▸ Stated problem
Return the entries verbatim and drop every picture.

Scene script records
↓↓↓
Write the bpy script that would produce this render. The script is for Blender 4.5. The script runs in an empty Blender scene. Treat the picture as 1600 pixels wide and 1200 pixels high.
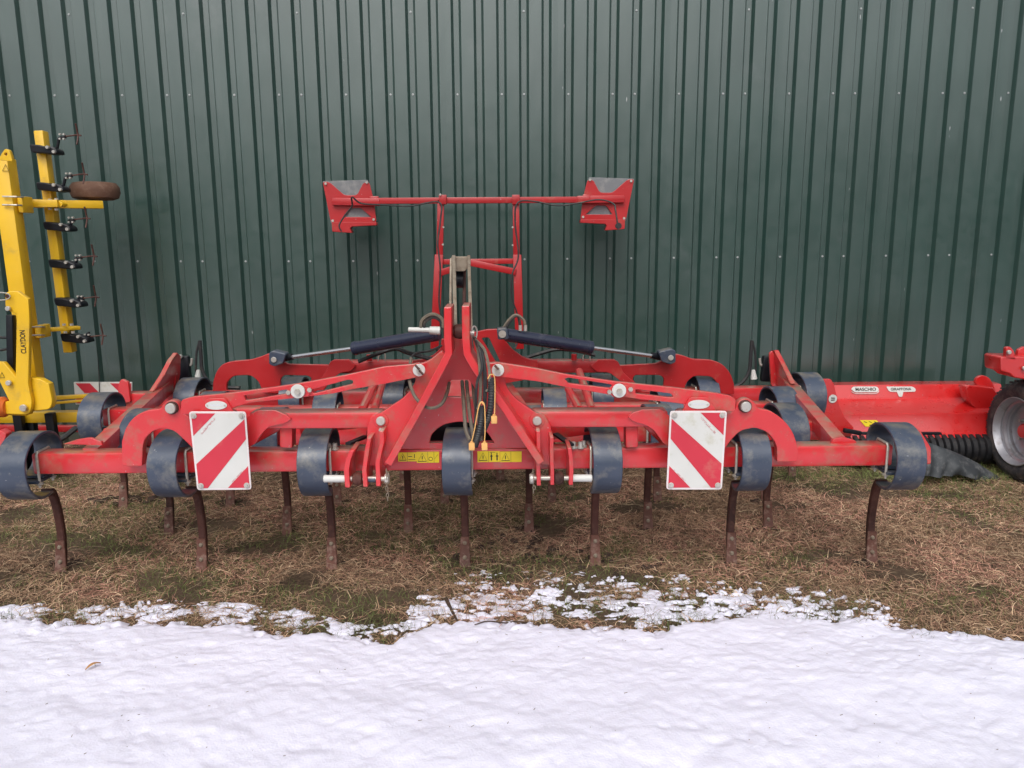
import bpy, bmesh, math, random
import numpy as np
from mathutils import Vector, Matrix, Euler
random.seed(7); RNG = np.random.default_rng(11)
scene = bpy.context.scene
COL = scene.collection
R = math.radians

# ------------------------------------------------------------------ camera
CH = 1.65
cam_d = bpy.data.cameras.new("camera"); cam = bpy.data.objects.new("camera", cam_d); COL.objects.link(cam)
cam_d.sensor_width = 36; cam_d.lens = 1200/1600*36; cam_d.clip_end = 3000; cam_d.clip_start = .05
ROT = (Matrix.Rotation(R(-0.7), 4, 'Z') @ Matrix.Rotation(R(90-10.4), 4, 'X') @ Matrix.Rotation(R(-0.38), 4, 'Z'))
cam.matrix_world = Matrix.Translation((0, 0, CH)) @ ROT
scene.camera = cam

# ------------------------------------------------------------------ world / sun (overcast)
w = bpy.data.worlds.new("World"); scene.world = w; w.use_nodes = True
nt = w.node_tree; nt.nodes.clear()
sky = nt.nodes.new('ShaderNodeTexSky'); sky.sky_type = 'NISHITA'; sky.sun_disc = False
sky.sun_elevation = R(50); sky.sun_rotation = R(188); sky.dust_density = 4; sky.air_density = 1.0; sky.ozone_density = 1
hs = nt.nodes.new('ShaderNodeHueSaturation'); hs.inputs['Saturation'].default_value = .22
bg = nt.nodes.new('ShaderNodeBackground'); bg.inputs['Strength'].default_value = .13
wo = nt.nodes.new('ShaderNodeOutputWorld')
nt.links.new(sky.outputs[0], hs.inputs['Color']); nt.links.new(hs.outputs[0], bg.inputs['Color']); nt.links.new(bg.outputs[0], wo.inputs['Surface'])
sd = bpy.data.lights.new("sun", 'SUN'); sd.energy = .9; sd.angle = R(35); sd.color = (1, .97, .93)
sun = bpy.data.objects.new("sun", sd); COL.objects.link(sun)
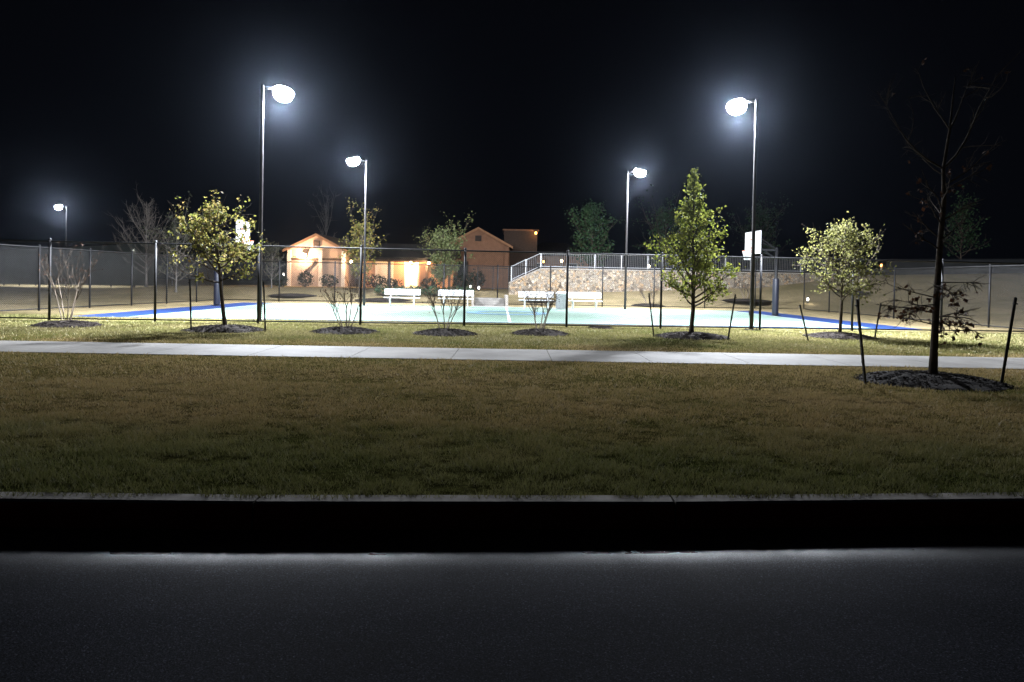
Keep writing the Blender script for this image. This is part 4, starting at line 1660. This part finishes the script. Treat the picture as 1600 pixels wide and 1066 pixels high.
↑↑↑
▸ Answer below
Write the bpy script that would produce this render. The script is for Blender 4.5. The script runs in an empty Blender scene. Treat the picture as 1600 pixels wide and 1200 pixels high.
import bpy, bmesh, math, random
import numpy as np
from mathutils import Vector, Matrix, Euler
random.seed(7); RNG = np.random.default_rng(11)
scene = bpy.context.scene
COL = scene.collection
R = math.radians

# ------------------------------------------------------------------ camera
CH = 1.65
cam_d = bpy.data.cameras.new("camera"); cam = bpy.data.objects.new("camera", cam_d); COL.objects.link(cam)
cam_d.sensor_width = 36; cam_d.lens = 1200/1600*36; cam_d.clip_end = 3000; cam_d.clip_start = .05
ROT = (Matrix.Rotation(R(-0.7), 4, 'Z') @ Matrix.Rotation(R(90-10.4), 4, 'X') @ Matrix.Rotation(R(-0.38), 4, 'Z'))
cam.matrix_world = Matrix.Translation((0, 0, CH)) @ ROT
scene.camera = cam

# ------------------------------------------------------------------ world / sun (overcast)
w = bpy.data.worlds.new("World"); scene.world = w; w.use_nodes = True
nt = w.node_tree; nt.nodes.clear()
sky = nt.nodes.new('ShaderNodeTexSky'); sky.sky_type = 'NISHITA'; sky.sun_disc = False
sky.sun_elevation = R(50); sky.sun_rotation = R(188); sky.dust_density = 4; sky.air_density = 1.0; sky.ozone_density = 1
hs = nt.nodes.new('ShaderNodeHueSaturation'); hs.inputs['Saturation'].default_value = .22
bg = nt.nodes.new('ShaderNodeBackground'); bg.inputs['Strength'].default_value = .13
wo = nt.nodes.new('ShaderNodeOutputWorld')
nt.links.new(sky.outputs[0], hs.inputs['Color']); nt.links.new(hs.outputs[0], bg.inputs['Color']); nt.links.new(bg.outputs[0], wo.inputs['Surface'])
sd = bpy.data.lights.new("sun", 'SUN'); sd.energy = .9; sd.angle = R(35); sd.color = (1, .97, .93)
sun = bpy.data.objects.new("sun", sd); COL.objects.link(sun)
Keep writing the Blender script for this image. This is part 4, starting at line 1660. This part finishes the script. Treat the picture as 1600 pixels wide and 1066 pixels high.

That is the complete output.